=== TASK BRIEF ===
In the material below, please retype the lines from the very first through the one with "from mathutils import Vector, Matrix", exactly and without pictures.

=== STORED DATA ===
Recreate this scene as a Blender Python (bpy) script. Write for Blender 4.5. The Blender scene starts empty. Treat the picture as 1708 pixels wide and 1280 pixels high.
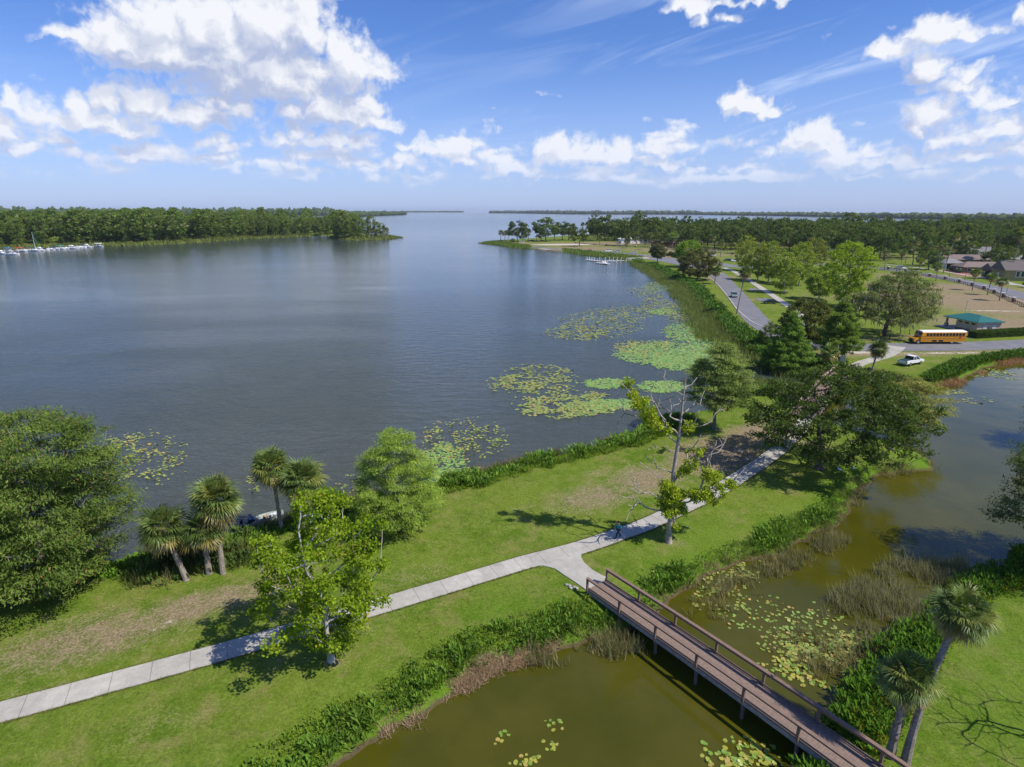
import bpy, math, random
import numpy as np
from mathutils import Vector, Matrix

# ------------------------------------------------------------------ camera, sky, sun, exposure
R = math.radians
scene = bpy.context.scene
COL = scene.collection
CAM_H, PITCH, FPX = 30.5, R(16.3), 986.0          # metres above the lake, degrees below level, focal length in photo pixels
cam = bpy.data.cameras.new('camera')
cam.sensor_width = 36.0; cam.lens = FPX / 1708 * 36.0
cam.clip_start = 0.5; cam.clip_end = 40000
camo = bpy.data.objects.new('camera', cam); COL.objects.link(camo)
camo.location = (0, 0, CAM_H); camo.rotation_euler = (R(90) - PITCH, 0, 0)
scene.camera = camo

SUN_DIR = Vector((0.560, -0.262, 0.786)).normalized()     # towards the sun
sl = bpy.data.lights.new('sun', 'SUN'); sl.energy = 5.0; sl.angle = R(0.53); sl.color = (1.0, 0.94, 0.84)
so = bpy.data.objects.new('sun', sl); COL.objects.link(so)
so.rotation_euler = SUN_DIR.to_track_quat('Z', 'Y').to_euler(); so.location = (0, 0, 60)
scene.view_settings.view_transform = 'Standard'; scene.view_settings.look = 'None'
scene.view_settings.exposure = 0.08; scene.view_settings.gamma = 1.0
scene.render.engine = 'CYCLES'
scene.cycles.max_bounces = 6; scene.cycles.transparent_max_bounces = 6
scene.cycles.diffuse_bounces = 2; scene.cycles.glossy_bounces = 3; scene.cycles.volume_bounces = 0
scene.cycles.use_denoising = True
try: scene.cycles.denoiser = 'OPENIMAGEDENOISE'
except Exception: pass

def pray(px, py):
    x = (px - 854) / FPX; y = (640 - py) / FPX
    c, s = math.cos(PITCH), math.sin(PITCH)
    return np.array([x, c + y * s, -s + y * c])
def G(px, py, z=0.9):
    d = pray(px, py); t = (z - CAM_H) / d[2]
    return np.array([d[0] * t, d[1] * t])
def azel(px, py):
    d = pray(px, py); d = d / np.linalg.norm(d)
    return math.atan2(d[0], d[1]), math.asin(d[2])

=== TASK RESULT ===
Recreate this scene as a Blender Python (bpy) script. Write for Blender 4.5. The Blender scene starts empty. Treat the picture as 1708 pixels wide and 1280 pixels high.
import bpy, math, random
import numpy as np
from mathutils import Vector, Matrix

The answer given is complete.